While I doubt that it solves all the issue, subcontractors, imported parts and so on, but the Italian F-35s are build be Leonardo in Cameri in Italy. How long would it take BAE, SAAB or Leonardo to un-brick an F-35?
Again, not ideal, but the first F-35 have been delivered an need to be serviced and maintained until they can be replaced,... or maybe just until the next US election.
I'd expect the original agreements that were put in place--both the ones with the subcontractors as well as the purchase agreements--are quite strict on what you can do with the plane.
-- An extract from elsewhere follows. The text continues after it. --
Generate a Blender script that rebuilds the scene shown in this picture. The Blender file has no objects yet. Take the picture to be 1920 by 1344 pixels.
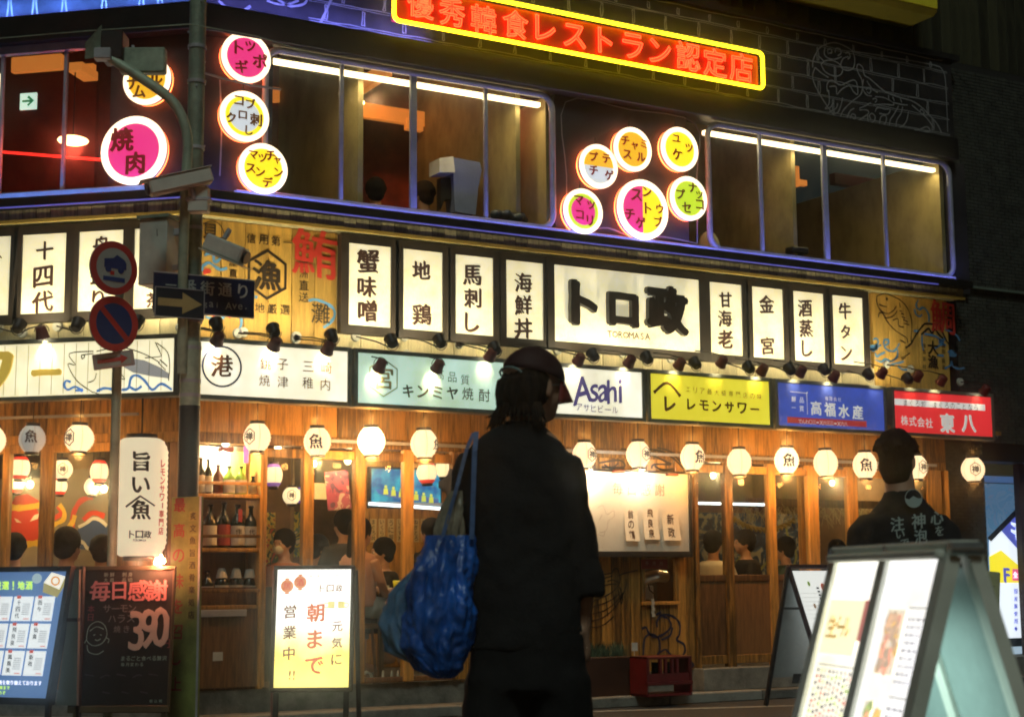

Trying to reverse engineer software (the policy was that no one gets access to the original source code for the F-35[0], at least back in 2009) is probably a no-go under those agreements.
The original article suggests that Ukraine may end up having to replace the electronic countermeasures hardware to get around this in the future, so I'd expect any attempts to "un-brick"/work around the lack of support will eventually be along those lines, even if it results in some performance degradation.
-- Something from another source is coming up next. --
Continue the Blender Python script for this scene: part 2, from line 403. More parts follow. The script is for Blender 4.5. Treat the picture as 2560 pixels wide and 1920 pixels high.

No matter how they approach this, it's going to be a horrifically difficult and expensive task.
> Trying to reverse engineer software (the policy was that no one gets access to the original source code for the F-35[0], at least back in 2009) is probably a no-go under those agreements.
the UK made access to the source code a condition of purchase, and the technology transfer agreement was signed
in a hypothetical scenario where the US federal government falls under the direct control of a russian asset, I imagine this would end up in our allies hands reasonably quickly
> I'd expect the original agreements that were put in place--both the ones with the subcontractors as well as the purchase agreements--are quite strict on what you can do with the plane. Trying to reverse engineer software (the policy was that no one gets access to the original source code for the F-35[0], at least back in 2009) is probably a no-go under those agreements.
We're talking about Europe being able to protect itself from a potential Russian invasion despite the US bricking their F35s, and your argument is that they'd have to bend or break an agreement?
I don't think that's a big hurdle, in that eventuality.
Hardware is not the issue. The US strictly controls the software whence many differentiated capabilities of the aircraft come. This includes a lot of secret computer science R&D that no one has access to. Countries were buying it for the advanced software.
I think there’s an interesting question about how important updates are: say they unbrick it, how often do you have before there’s some change you’d actually want to have but it’s no longer easily available? This feels like the much higher-stakes version of people trying to jailbreak phones without losing security updates.
Next national elections are the midterms in November 2026 with a new house and senate taking over in Jan 2027, 22 months time.
If the American people want to shift track they have the opportunity to actually elect a Congress which will do something.
If not it’s November 2028 for the next presidential election. Trump (if he’s still alive - he’s not exactly young or healthy) won’t be able to stand for a third term unless a constitutional ammendment is past
MAGA is essentially a personality cult. There will be a massive power vacuum once Trump leaves the stage, and I doubt any fraction will be big enough to whip the kind of unwavering loyalty we're seeing today.
Again, not ideal, but the first F-35 have been delivered an need to be serviced and maintained until they can be replaced,... or maybe just until the next US election.